Opinion
No. 2016–0089.
10-26-2016
Samuel L. Tucker, pro se. Timothy J. McGinty, Prosecuting Attorney, and James E. Moss, Assistant Prosecuting Attorney, for appellee.
Samuel L. Tucker, pro se.Timothy J. McGinty, Prosecuting Attorney, and James E. Moss, Assistant Prosecuting Attorney, for appellee.
PER CURIAM.{¶ 1} We affirm the Eighth District Court of Appeals' dismissal of the complaint filed by appellant Samuel L. Tucker for a writ of mandamus. In 2002, Tucker pleaded guilty to attempted murder and kidnapping and was sentenced to consecutive prison terms of ten and five years, respectively. Tucker filed this action in mandamus, seeking a writ ordering appellee, Cuyahoga County Common Pleas Court Judge David Matia, to vacate his sentence under State v. Nolan, 141 Ohio St.3d 454, 2014-Ohio-4800, 25 N.E.3d 1016, and resentence him. Judge Matia filed a motion for summary judgment, which the court of appeals granted. Tucker appealed.
{¶ 2} To be entitled to a writ of mandamus, Tucker must establish a clear legal right to the requested relief, a clear legal duty on the part of Judge Matia to provide it, and the lack of an adequate remedy in the ordinary course of the law. State ex rel. Waters v. Spaeth, 131 Ohio St.3d 55, 2012-Ohio-69, 960 N.E.2d 452, ¶ 6. Tucker must prove that he is entitled to the writ by clear and convincing evidence. Id. at ¶ 13.

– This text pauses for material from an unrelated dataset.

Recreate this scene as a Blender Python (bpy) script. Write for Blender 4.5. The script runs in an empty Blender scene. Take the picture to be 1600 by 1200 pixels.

{¶ 3} Tucker claims that he was convicted of attempted felony murder and that because we determined in Nolan that attempted felony murder is not a crime in Ohio, the trial court lacked jurisdiction to convict him. Therefore, Tucker argues, his conviction for attempted felony murder should be vacated. In Nolan, we held that a requisite of the attempt statute is that a person cannot commit an attempt offense unless he or she has acted purposely or knowingly. Nolan at ¶ 7. On the other hand, the felony-murder statute imposes strict liability; intent need not be proven to obtain a conviction of felony murder. Id. at ¶ 9. We concluded that a person cannot be guilty of attempting to cause an unintended death. Id. at ¶ 9–10.{¶ 4} The court of appeals granted Judge Matia's motion for summary judgment because the language of Tucker's indictment, to which he pleaded guilty, tracks the language of R.C. 2923.02, which sets out the elements of attempt, and R.C. 2903.02(A), which sets out the elements of the offense of murder—not R.C. 2903.02(B), which sets out the elements of felony murder. In other words, Tucker was sentenced for attempted murder, not attempted felony murder, and Nolan therefore does not apply.
{¶ 5} Tucker is not entitled to a writ of mandamus, and the court below was correct in granting the motion for summary judgment. We affirm its judgment.
Judgment affirmed.
O'CONNOR, C.J., and PFEIFER, O'DONNELL, LANZINGER, KENNEDY, FRENCH, and O'NEILL, JJ., concur.